Title: Re: Transfer speed on N5K
Post by: javentre on February 01, 2015, 10:10:07 AM
Quote from: burnyd on February 01, 2015, 07:30:04 AMbut 128kb is a good way to start.

That's far too low at 10GE link speeds.  A 10GE link can transmit 128kb in about 13 microseconds.

That means for every 13 microseconds of transmit, you have a guaranteed idle time of 2 microseconds (assuming a 2 micro RTT - for 2 devices connected to a 5K).  That's a pretty bad ratio of transmit to idle.
Title: Re: Transfer speed on N5K
Post by: fsck on February 02, 2015, 02:10:46 PM
So I went ahead and tried the new command that burnyd recommended and I got the following new results

Transfer             Bandwidth
52.1 MBytes       437 Mbits/sec
52.1 MBytes       437 Mbits/sec
52.1 MBytes       437 Mbits/sec
53.0 MBytes       445 Mbits/sec
51.6 MBytes       433 Mbits/sec
52.1 MBytes       437 Mbits/sec

@javentre
what do you think it should be set to?  Should that be doubled or tripled?  I went ahead and increased it to see if that would change anything. I still see the results set above.  I have no idea about these stats and the transmit options.  This is good stuff and glad to be learning.  good place here to learn from others that are very experienced. thank you.
Title: Re: Transfer speed on N5K
Post by: burnyd on February 02, 2015, 08:49:16 PM
You can always up that windows sizing.  128kb is a good place to start and keep going up.

Judging by your last transfer in the 250mb this one looks like its close to doubled in the 450mb range?  Is that correct?

What servers and NIC's are you using?  Are you going to be happy once you eventually see 800ish?
Title: Re: Transfer speed on N5K
Post by: fsck on February 03, 2015, 07:07:22 PM
Quote from: burnyd on February 02, 2015, 08:49:16 PM
You can always up that windows sizing.  128kb is a good place to start and keep going up.

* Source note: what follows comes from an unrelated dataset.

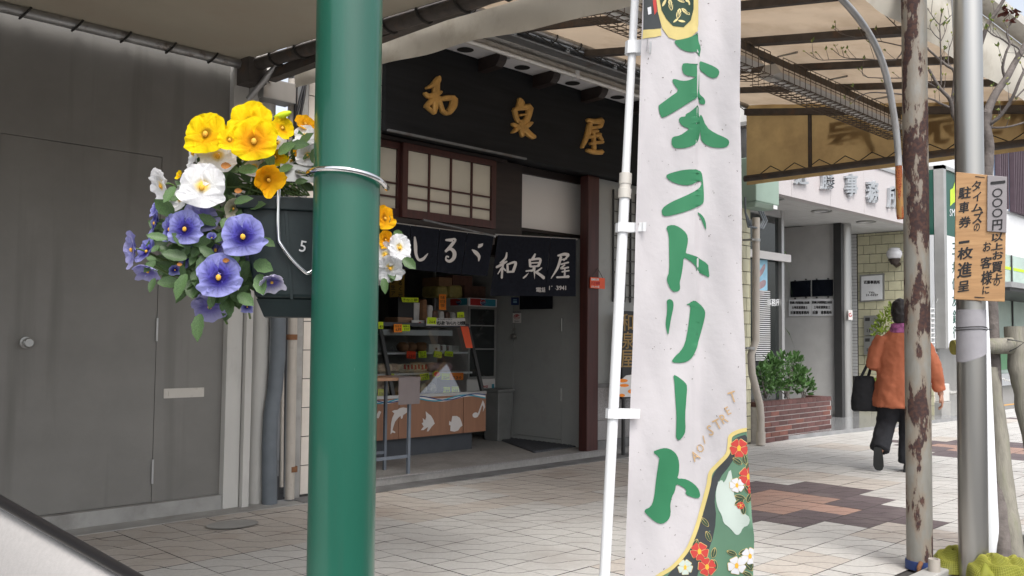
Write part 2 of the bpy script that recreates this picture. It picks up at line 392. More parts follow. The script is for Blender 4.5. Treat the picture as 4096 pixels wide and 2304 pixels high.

Judging by your last transfer in the 250mb this one looks like its close to doubled in the 450mb range?  Is that correct?

What servers and NIC's are you using?  Are you going to be happy once you eventually see 800ish?
I changed it even higher and noticed that past 512kb it showed the same results of 525Mbits/sec. 

We are using Intel Ethernet Converged Network Adaptors X520-DA2 with Twinax cabling.

Yes, I would be very happy with 800ish as that would be the max, give or take correct?  Since it's theoretically 1,250 but of course we have to factor in TCP overhead.